On se souvient de Copenhague où le chef du groupe G77 avait haussé la voix en déclarant que le texte infiltré par la présidence danoise était un « pacte suicidaire ». Des ONG qui, à Varsovie, avaient claqué la porte pour dénoncer des pourparlers qui ne « débouch[aient] sur rien ». Point de cela à Paris. Le ton est, pour le moment, fort poli et les coups de gueule absents. En plénière, les ministres qui se sont succédé à la tribune ces lundi et mardi ont tous salué le rôle fort constructif de la présidence française. En conférence de presse, quatre ministres du G77 + Chine – peu avares de déclarations tonitruantes d’habitude – ont simplement rappelé ce qu’ils attendaient d’un accord. A peine Prakash Javadekar, le ministre de l’environnement des Forêts et du Changement climatique, a-t-il calmement exprimé sa déception : face « au faible niveau d’ambition climatique et de soutien accordé par les pays développés ». Mais à la question ultime d’un journaliste qui lui demandait quelles étaient, selon lui, les lignes rouges à ne pas dépasser, il a simplement répondu dans un sourire entendu : « Nous n’avons pas de lignes rouges, nous n’avons que des lignes vertes. »
Mais pourquoi tant d’amour et de bienveillance ? « Les Etats se sont rencontrés de nombreuses fois pendant l’année, peut-être certains ont-ils tapé du poing au cours de l’année, ce qui expliquerait qu’il n’y a pas de coup d’éclat maintenant. Mais plus on se rapproche de la fin, plus c’est le moment d’élever la voix », a tenté Armelle Le Comte, responsable du plaidoyer climat et énergie pour Oxfam en conférence de presse. « Personne ne se met visiblement dans une logique d’obstruction, mais le diable est dans les détails », souligne Pierre Radanne.
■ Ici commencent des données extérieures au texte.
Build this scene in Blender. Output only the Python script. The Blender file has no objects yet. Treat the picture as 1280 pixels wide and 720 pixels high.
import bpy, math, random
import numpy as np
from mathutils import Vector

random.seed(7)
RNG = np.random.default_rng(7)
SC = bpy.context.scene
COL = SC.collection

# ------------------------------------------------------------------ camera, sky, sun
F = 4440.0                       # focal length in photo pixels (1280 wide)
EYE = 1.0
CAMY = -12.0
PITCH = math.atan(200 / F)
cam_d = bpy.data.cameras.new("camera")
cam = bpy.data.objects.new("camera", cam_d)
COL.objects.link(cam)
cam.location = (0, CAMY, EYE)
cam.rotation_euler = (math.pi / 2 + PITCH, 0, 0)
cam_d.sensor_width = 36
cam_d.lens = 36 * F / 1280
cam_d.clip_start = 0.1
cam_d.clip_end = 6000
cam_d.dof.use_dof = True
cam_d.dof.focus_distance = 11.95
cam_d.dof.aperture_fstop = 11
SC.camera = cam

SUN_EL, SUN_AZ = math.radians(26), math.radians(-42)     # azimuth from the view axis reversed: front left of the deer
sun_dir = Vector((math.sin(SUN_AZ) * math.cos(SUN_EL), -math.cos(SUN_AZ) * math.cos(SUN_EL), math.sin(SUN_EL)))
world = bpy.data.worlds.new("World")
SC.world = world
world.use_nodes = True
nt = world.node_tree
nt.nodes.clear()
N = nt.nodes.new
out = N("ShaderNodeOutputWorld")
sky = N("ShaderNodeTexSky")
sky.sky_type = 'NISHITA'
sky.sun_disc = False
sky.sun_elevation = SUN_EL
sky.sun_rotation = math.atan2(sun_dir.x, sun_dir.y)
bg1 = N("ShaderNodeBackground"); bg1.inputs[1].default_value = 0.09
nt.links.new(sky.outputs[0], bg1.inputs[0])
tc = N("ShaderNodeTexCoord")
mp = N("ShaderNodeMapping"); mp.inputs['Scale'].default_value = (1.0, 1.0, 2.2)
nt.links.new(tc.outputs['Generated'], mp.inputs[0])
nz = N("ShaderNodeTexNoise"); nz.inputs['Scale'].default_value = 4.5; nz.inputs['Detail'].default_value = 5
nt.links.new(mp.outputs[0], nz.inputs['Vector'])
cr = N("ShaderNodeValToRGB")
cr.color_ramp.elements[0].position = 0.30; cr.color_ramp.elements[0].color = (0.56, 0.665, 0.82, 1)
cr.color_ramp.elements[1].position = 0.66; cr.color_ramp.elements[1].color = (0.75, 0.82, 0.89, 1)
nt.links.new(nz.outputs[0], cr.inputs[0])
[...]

S’écharperont-ils sur le financement ? La formulation d’un objectif à long terme ? Tout est encore possible. Lundi soir, lors de la première réunion du comité de Paris – chargé de synthétiser les avancées des négociations –, la Malaisie, au nom des LMDC (littéralement les « pays à opinion proche »), a bien tenté de donner de la voix en contestant la procédure. Sans grand succès. Les Iles Marshall l’ont ramenée dans le droit chemin en soulignant la nécessité de « confiance à la présidence et aux ministres ».